On the basis of this information, the magistrate concluded that plaintiff's "services ... were rendered to protect her ownership investment." However, the WCAC concluded that "the correct rule is that an employer may receive credit for the net earnings of an individual ... without regard to whether those earnings are ... wages or profits." It offered no explanation for the conclusion. The Court of Appeals ratified this departure simply because, it said, plaintiff failed to demonstrate that it "is clearly incorrect."
I would correct these misstatements of law. I would hold that defendant is entitled to deduct only that portion of plaintiff's income from the homes that can be considered wages under the WDCA. Plaintiff has acted as a part-time operator of licensed adult foster care group homes. She may have demonstrated a limited "wage-earning capacity." If so, defendant is entitled to deduct the wages plaintiff earned from the wage-loss benefits it owes her. It is not entitled to deduct the return that plaintiff has been paid on her investment in the homes.

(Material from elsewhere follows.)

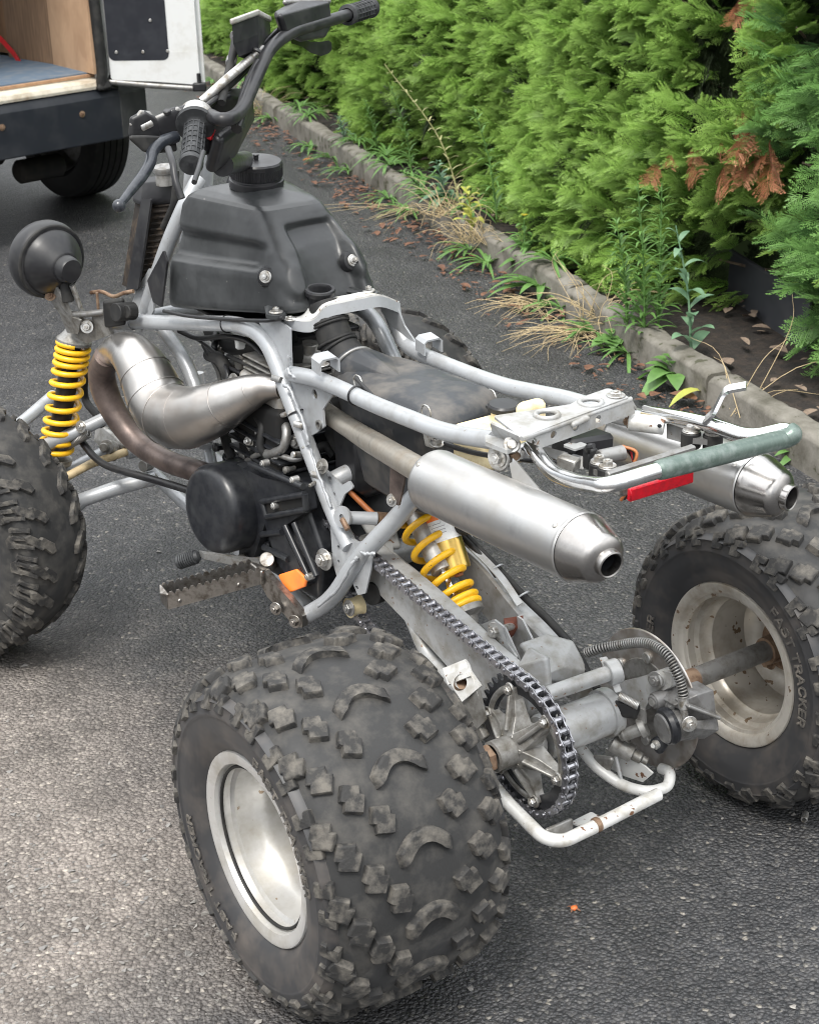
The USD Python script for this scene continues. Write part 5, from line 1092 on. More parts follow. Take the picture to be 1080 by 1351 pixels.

I would affirm the Court of Appeals decision that defendant is entitled to reduce some of the wage-loss benefits it pays to plaintiff. However, I would hold that the Court erred in reducing plaintiff's benefits by the total income she received from *145 her closely held corporation. Only that which was payment for services rendered should be used to reduce her benefits. I would hold that defendant is entitled to reduce plaintiff's worker's compensation wage-loss benefits by no more than the fair market value of the work plaintiff has performed. I would remand the case to the worker's compensation magistrate to determine the fair market value of the services plaintiff has rendered to her corporation.
MICHAEL F. CAVANAGH, J., concurs in the statement by MARILYN J. KELLY, J.
[1] Concurring in part and dissenting in part.
[2] For example, plaintiff testified that she provided the corporation with its first home and more than $50,000 in start-up funds, and she paid licensing fees of more than $100,000.